General Washington's family resumed their old-time habits of living. They rose early, breakfasted at half-past seven, dined frugally at two, retired early. "Those who come to see me," said the general, "will always find a bit of mutton and a glass of wine. If they expect anything more, they will be disappointed." Mary Washington and the mistress of Mount Vernon never laid aside their simple customs, dress, and occupations. They seemed to have formed, said Washington Irving, "an inveterate habit of knitting" in and out of the drawing-room. Walking about her garden, Mary Washington's fingers held the flying needles. The results were sent to somebody less fortunate than herself. Martha Washington kept up her "inveterate habit" long after she became the first lady in the land, presenting unfinished gloves of her own knitting to her friends to "finish and wear for my sake," thus delicately suggesting a plan by which the gift could be rendered more valuable, and at the same time inspiring her gay young visitors with something of her own spirit of industry.

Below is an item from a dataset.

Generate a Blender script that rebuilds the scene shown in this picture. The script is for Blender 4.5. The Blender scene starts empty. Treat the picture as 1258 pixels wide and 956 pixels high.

Inestimable to women is the value of such occupation! For them the curse has been transmuted into a golden blessing. There could have been no necessity for Mary and Martha Washington to employ themselves so diligently in sewing and knitting. The hands were numerous enough around them among the negroes and humbler classes for all such work. But they held an old-fashioned creed: that the human hand—that wonderful mechanism—was created for some useful purpose! In their day the hand had not claimed for its beauty the cunning skill of the "artist manicure." The instructed hand made laces, and manipulated the spinet and harp, but it made garments as well. Let none call the love of needlework useless—its results not worth the while! Knitting may not be the highest use for one's beautiful hands, but it surely ranks with the highest when it ministers to those who suffer! And even as an innocent occupation it is not to be despised. All such work is better than dull vacuity or lack of interest in domestic life. A passion for such things is not the worst passion that can possess a woman's soul. Besides, needlework is an admirable sedative to the nerves. Mary Washington's knitting helped to relieve her mind of its tension when circumstances seemed so unfortunate and discouraging. Perhaps the Queen of Scots sometimes forgot the uncertain tenure by which she held her beautiful head because she had a passion for embroidery and was, every day, expecting new flosses and filoselles from France to finish something very lovely which she had commenced.

But knitting was not with Mary Washington and her daughters a matter of sentiment or resorted to as a nerve cure. It was simply the natural expression of pure benevolence. There was no money to buy—nothing imported to be bought. The destitution of the soldiers pressed heavily upon the hearts of these good women. Constantly employed every moment of their waking hours, they might hope to achieve something to add to that "cap upon which was written 'Liberty.'" The Phrygian cap might indeed protect the fervid brain of the patriot, but could in no wise comfort his weary feet!

American women have never failed in time of war to give the work of their own hands. With the wife of another Virginia commander, Mary Custis Lee, knitting was as inveterate a habit in the time of America's Civil War as it was with her great-grandmother, Martha Washington, in the war of the American Revolution.

Many were the soldiers who were comforted in body and heartened in spirit by the gifts of these noble women—all the more because they were wrought by their own gentle hands.